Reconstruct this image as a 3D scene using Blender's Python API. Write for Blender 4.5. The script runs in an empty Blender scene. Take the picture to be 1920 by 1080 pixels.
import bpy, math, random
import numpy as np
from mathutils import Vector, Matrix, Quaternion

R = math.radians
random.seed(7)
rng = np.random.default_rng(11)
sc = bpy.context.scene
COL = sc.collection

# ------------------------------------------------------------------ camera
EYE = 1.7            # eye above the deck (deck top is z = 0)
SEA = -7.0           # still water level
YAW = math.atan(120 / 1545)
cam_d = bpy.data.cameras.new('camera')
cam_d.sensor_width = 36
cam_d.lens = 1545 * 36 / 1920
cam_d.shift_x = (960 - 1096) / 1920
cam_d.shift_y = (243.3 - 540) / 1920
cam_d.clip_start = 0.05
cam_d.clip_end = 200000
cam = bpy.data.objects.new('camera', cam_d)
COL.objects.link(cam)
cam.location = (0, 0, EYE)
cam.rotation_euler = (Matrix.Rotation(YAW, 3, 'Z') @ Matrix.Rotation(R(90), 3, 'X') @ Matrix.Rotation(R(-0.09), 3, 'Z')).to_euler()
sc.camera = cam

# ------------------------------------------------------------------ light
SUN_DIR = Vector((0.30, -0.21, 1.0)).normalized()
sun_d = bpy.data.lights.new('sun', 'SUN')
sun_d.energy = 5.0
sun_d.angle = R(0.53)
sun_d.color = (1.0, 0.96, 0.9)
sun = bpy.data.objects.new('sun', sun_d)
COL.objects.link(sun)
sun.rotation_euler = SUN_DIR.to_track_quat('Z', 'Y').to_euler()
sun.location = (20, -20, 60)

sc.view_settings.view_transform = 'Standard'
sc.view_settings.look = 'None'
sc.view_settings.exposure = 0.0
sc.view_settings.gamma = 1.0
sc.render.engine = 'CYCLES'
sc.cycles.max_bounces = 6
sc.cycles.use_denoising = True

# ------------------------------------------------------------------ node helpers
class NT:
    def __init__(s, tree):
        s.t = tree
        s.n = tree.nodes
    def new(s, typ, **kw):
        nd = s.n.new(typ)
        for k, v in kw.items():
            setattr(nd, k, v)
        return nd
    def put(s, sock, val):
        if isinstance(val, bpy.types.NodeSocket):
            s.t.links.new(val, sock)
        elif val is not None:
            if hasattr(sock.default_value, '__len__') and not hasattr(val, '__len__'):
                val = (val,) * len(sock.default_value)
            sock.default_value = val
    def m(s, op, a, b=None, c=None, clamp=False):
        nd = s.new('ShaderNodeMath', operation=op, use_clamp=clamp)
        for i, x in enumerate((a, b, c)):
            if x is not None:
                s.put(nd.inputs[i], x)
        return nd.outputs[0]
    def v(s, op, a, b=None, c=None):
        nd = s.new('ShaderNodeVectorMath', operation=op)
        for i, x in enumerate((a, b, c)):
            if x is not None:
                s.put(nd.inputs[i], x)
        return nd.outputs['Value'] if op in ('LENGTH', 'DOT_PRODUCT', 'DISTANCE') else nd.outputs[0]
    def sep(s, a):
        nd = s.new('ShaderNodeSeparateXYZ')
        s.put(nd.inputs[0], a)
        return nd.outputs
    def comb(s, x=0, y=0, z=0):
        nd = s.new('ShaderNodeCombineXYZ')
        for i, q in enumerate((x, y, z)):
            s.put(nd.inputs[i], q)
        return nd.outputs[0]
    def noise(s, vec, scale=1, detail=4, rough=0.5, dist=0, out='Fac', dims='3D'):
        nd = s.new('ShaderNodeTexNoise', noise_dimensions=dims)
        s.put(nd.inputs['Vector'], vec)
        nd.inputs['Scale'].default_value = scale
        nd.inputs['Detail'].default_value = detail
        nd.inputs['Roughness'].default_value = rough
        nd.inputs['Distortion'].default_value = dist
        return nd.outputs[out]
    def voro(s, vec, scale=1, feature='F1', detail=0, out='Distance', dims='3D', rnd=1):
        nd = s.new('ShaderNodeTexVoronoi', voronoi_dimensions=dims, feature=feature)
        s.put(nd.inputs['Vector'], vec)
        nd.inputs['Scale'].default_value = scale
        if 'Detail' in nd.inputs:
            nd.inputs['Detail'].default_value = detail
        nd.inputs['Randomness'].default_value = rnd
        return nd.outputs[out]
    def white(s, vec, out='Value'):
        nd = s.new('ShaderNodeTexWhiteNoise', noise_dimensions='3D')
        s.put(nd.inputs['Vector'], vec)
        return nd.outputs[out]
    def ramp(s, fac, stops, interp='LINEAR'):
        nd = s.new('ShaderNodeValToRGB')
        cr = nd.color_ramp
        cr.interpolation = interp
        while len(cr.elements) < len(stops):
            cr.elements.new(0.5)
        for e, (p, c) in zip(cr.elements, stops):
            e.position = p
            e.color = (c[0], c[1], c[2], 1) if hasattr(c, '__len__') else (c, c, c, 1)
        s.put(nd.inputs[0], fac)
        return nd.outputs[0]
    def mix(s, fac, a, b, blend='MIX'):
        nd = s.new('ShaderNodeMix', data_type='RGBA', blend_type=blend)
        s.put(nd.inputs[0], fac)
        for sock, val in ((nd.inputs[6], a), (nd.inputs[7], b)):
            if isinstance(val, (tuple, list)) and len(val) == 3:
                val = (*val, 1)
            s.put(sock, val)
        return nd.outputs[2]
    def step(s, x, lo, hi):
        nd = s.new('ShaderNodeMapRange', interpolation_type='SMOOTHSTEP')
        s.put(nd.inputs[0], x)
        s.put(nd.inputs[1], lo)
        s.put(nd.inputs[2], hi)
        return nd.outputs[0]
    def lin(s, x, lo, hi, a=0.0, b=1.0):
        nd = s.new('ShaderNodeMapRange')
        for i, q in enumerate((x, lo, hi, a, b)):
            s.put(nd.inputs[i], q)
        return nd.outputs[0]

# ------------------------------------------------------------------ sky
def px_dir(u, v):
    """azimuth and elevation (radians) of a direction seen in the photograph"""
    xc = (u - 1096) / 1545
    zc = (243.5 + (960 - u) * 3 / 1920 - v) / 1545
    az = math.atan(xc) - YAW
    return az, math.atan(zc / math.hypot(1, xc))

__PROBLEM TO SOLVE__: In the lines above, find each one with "scene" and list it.

__THE RESULT__:
Reconstruct this image as a 3D scene using Blender's Python API. Write for Blender 4.5. The script runs in an empty Blender scene. Take the picture to be 1920 by 1080 pixels.
sc = bpy.context.scene